On the surface it must have seemed logical to the Grammy show producers to serve up a combined posthumous salute to early rockers Chuck Berry and Fats Domino.
But the minimalist segment with guitarist-singer Gary Clark Jr. and New Orleans pianist and "The Late Show With Stephen Colbert" bandleader Jon Batiste missed a golden opportunity by a country mile.
Their medley of Domino's "Ain't That a Shame" and Berry's "Maybellene" settled for simple nostalgia. This should have _ and could have _ been an unforgettable and relevant collaboration akin to the Eminem-Elton John Grammy performance of "Stan" in 2001.
The focus should have been squarely on Berry _ no disrespect to Domino intended, but his feel-good million-selling hits pale next to the colossal genius of Berry's music. As a singer, songwriter and guitarist, Berry created the template for the rock star that's still being used today.
His astounding gift for wordplay and creative rhyming also set the stage for the coming decades later of rap.
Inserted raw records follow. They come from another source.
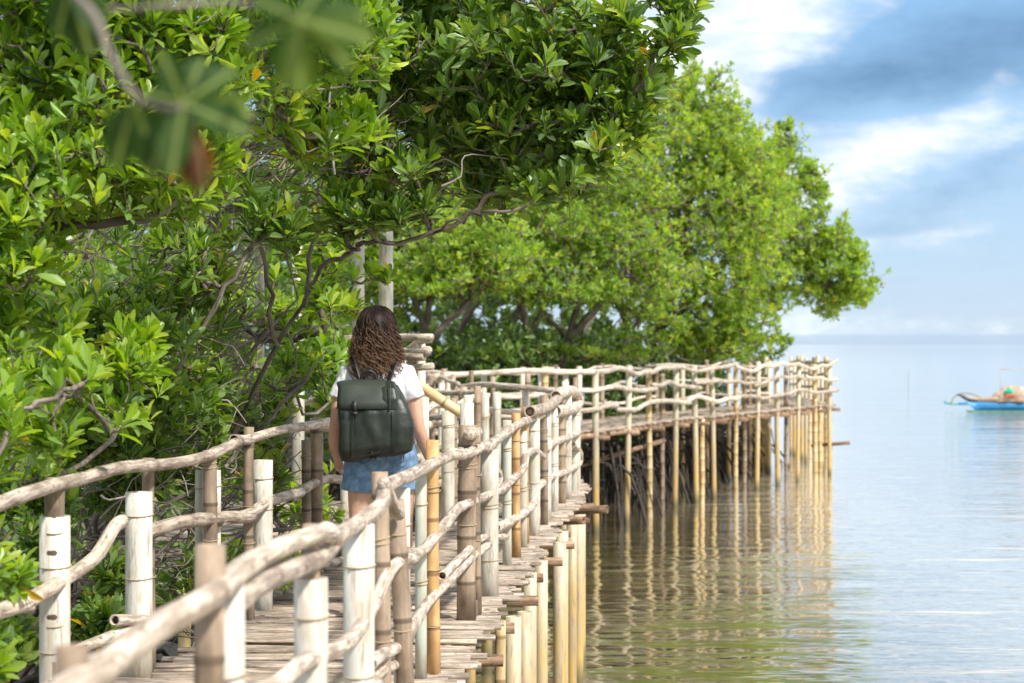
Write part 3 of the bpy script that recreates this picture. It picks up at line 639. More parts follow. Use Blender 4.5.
    if pods:
        sel = rng.choice(len(tips), pods)
        for i in sel:
            pb = MB(); t = tips[i]; l = rng.uniform(.18, .3); pb.tube([t, t+np.array([.01, 0, -l*.5]), t+np.array([.015, .01, -l])], [.003, .006, .003], 6, tint=.8); pb.build('seedling', lmat, root)
    return root
def B(x, y, rx, ry, d, dr, n): return (at(x, y, d), (rx*d/F, dr, ry*d/F), n)
def Lb(*p): return [at(*q) for q in p]
tree('mangrove_tree', 'dark leafed mangrove whose bent brown limb reaches right over the walkway', 'tree',
     [(-2.7, 11.6, -.2), (-2.2, 11.5, 1.2), at(232, 440, 11.3), at(277, 345, 11.1), at(304, 304, 11.0)],
     [Lb((304, 304, 11), (319, 271, 10.9), (350, 252, 10.8), (372, 243, 10.7), (430, 236, 10.6), (500, 190, 10.5), (570, 130, 10.4), (640, 70, 10.4)),
      Lb((304, 304, 11), (318, 235, 11.1), (380, 160, 11), (470, 90, 11), (560, 40, 10.8), (660, -20, 10.6)), Lb((277, 345, 11.1), (262, 250, 11), (240, 150, 10.8), (300, 40, 10.6), (380, -80, 10.6)),
      Lb((470, 90, 11), (520, -30, 11), (560, -120, 11)), Lb((430, 236, 10.6), (470, 215, 10.4), (520, 210, 10.3))],
     [B(655, 25, 42, 38, 10.4, .35, 60), B(600, 55, 75, 65, 10.6, .6, 190), B(600, 135, 50, 45, 10.4, .35, 75), B(628, 105, 34, 28, 10.4, .3, 36), B(545, 140, 60, 60, 10.6, .5, 120), B(500, 60, 95, 80, 10.9, .7, 260),
      B(470, 150, 70, 55, 10.8, .5, 120), B(420, 70, 80, 90, 11.2, .7, 220), B(395, 180, 55, 40, 10.8, .4, 55), B(525, 195, 32, 22, 10.4, .2, 18), B(520, -90, 200, 70, 10.9, .8, 330), B(350, -60, 150, 90, 11, .9, 360),
      B(440, 215, 40, 20, 10.6, .2, 14), B(300, 100, 80, 80, 10.9, .6, 150), B(300, 300, 60, 50, 10.9, .3, 55), B(260, 380, 50, 40, 10.9, .3, 40), B(345, 215, 50, 32, 10.7, .3, 40), B(376, 212, 34, 20, 10.6, .2, 22), B(300, -200, 170, 90, 11.6, 1.0, 200)],
     11, roots=(26, 1.2, 1.3), trunk_r=.013, pods=14, tmu=.42, up=.8, L=.112, dens=1.2)
tree('mangrove_tree', 'big leafed mangrove filling the upper left behind the blurred twig', 'tree',
     [(-3.4, 8.9, -.2), (-3.0, 8.9, 1.5), (-2.7, 8.8, 2.8)],
     [Lb((-40, 330, 8.8), (40, 230, 8.6), (110, 130, 8.5), (200, 60, 8.6), (280, 0, 8.8)), Lb((-40, 330, 8.8), (-60, 200, 8.6), (-20, 80, 8.4), (40, -40, 8.4)), Lb((40, 230, 8.6), (130, 220, 8.6), (200, 190, 8.7))],
     [B(60, 60, 110, 90, 8.4, .5, 200), B(190, 60, 90, 80, 8.6, .5, 150), B(60, 190, 100, 75, 8.3, .5, 170), B(175, 170, 70, 55, 8.6, .4, 75), B(310, 50, 70, 60, 8.9, .4, 90), B(-60, 120, 120, 160, 8.4, .8, 200),
      B(20, 290, 75, 60, 8.2, .35, 80), B(120, -120, 260, 110, 8.6, 1.0, 420), B(330, 130, 45, 40, 9.0, .3, 32), B(355, 10, 50, 50, 9, .4, 50)],
     12, lmat=M_LEAFB, roots=(24, 1.2, 1.3), trunk_r=.02, dens=1.6, tmu=.47, up=.75, L=.104)
tree('mangrove_shrub', 'low bushy mangrove at the left edge overlapping the nearest cream post', 'shrub',
     [(-2.6, 7.3, -.2), (-2.5, 7.2, 1.0), (-2.35, 7.1, 1.9)], [Lb((-60, 640, 7.2), (-10, 560, 7.1), (20, 520, 7.0)), Lb((-60, 640, 7.2), (0, 440, 7.3), (60, 390, 7.6))],
     [B(20, 400, 75, 55, 7.9, .3, 80), B(-40, 450, 70, 60, 7.3, .4, 60), B(2, 565, 30, 26, 6.9, .2, 20), B(-22, 640, 36, 45, 6.9, .25, 28), B(130, 385, 60, 42, 8.6, .3, 48)],
     13, lmat=M_LEAFB, roots=(16, .9, .9), trunk_r=.011, dens=1.35, clear=False, up=.7, L=.10, tmu=.52)
tree('mangrove_tree', 'tangled twiggy mangrove just behind the left railing', 'tree',
     [(-2.7, 11.0, -.2), (-2.5, 11.0, 1.0), (-2.4, 11.0, 2.0)],
     [Lb((95, 540, 11), (140, 430, 10.8), (200, 330, 10.6), (250, 250, 10.6)), Lb((95, 540, 11), (60, 420, 10.6), (90, 300, 10.4)), Lb((95, 540, 11), (180, 500, 11), (260, 430, 11.4), (330, 350, 11.8)),
      Lb((60, 600, 11), (150, 560, 11), (230, 540, 11.6), (310, 520, 12.4)), Lb((95, 540, 11), (200, 410, 11.2), (300, 300, 11.6))],
     [B(110, 420, 85, 45, 10.4, .4, 90), B(220, 405, 65, 40, 11, .4, 50), B(110, 505, 75, 35, 10.6, .3, 24), B(215, 480, 70, 40, 11.2, .3, 26), B(290, 430, 50, 50, 12, .4, 52), B(190, 560, 70, 40, 11.2, .3, 15), B(290, 500, 40, 45, 12.2, .3, 20),
      B(100, 330, 80, 50, 10.2, .4, 60), B(200, 300, 90, 70, 10.9, .5, 70), B(290, 340, 60, 60, 11.2, .4, 34), B(240, 235, 70, 45, 10.8, .4, 48), B(100, 610, 60, 40, 10.2, .3, 30), B(30, 640, 60, 50, 9.4, .3, 30), B(30, 520, 40, 50, 9, .3, 30), B(282, 375, 26, 48, 13.0, .2, 34), B(300, 262, 28, 30, 11.6, .2, 16), B(296, 330, 22, 26, 12.6, .2, 14), B(320, 392, 14, 24, 14.2, .15, 12)],
     14, roots=(70, 1.6, 1.2), trunk_r=.013, rt=.0028, dens=2.3, tmu=.42, L=.10)
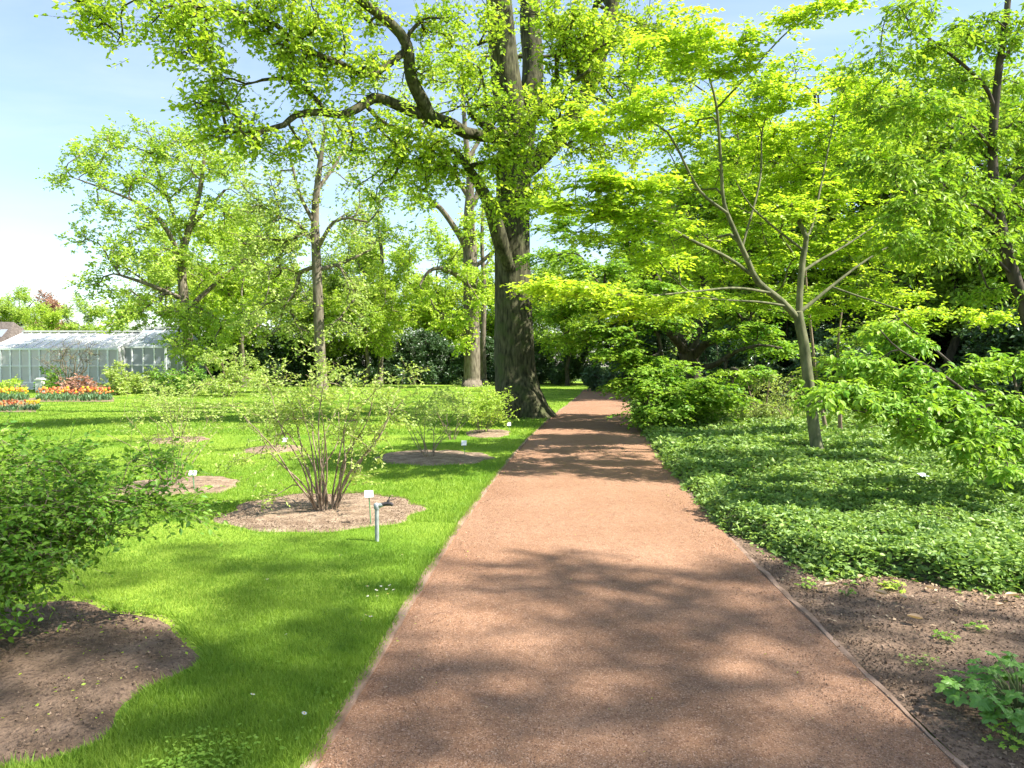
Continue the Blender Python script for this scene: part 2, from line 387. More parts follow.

That point might have been made with Jay-Z, Kendrick Lamar and Childish Gambino reimagining Berry's proto-rap hit "Too Much Monkey Business," which itself was a foundational influence on Bob Dylan's similarly dazzling "Subterranean Homesick Blues."
Lurking below the surface of the lighthearted-sounding song, Berry touches on African Americans' struggles in the white-dominated society surrounding them:
"Runnin' to-and-fro, hard workin' at the mill/Never fail in the mail, yeah, come a rotten bill."
Or they might have picked "Brown Eyed Handsome Man" or "Thirty Days," other sharply observed songs in which Berry sang about the same kinds of issues rappers are addressing today.
The Grammy show's pro forma constituted, as Berry himself put it, "too much monkey business ... don't want your botheration, get away, leave me."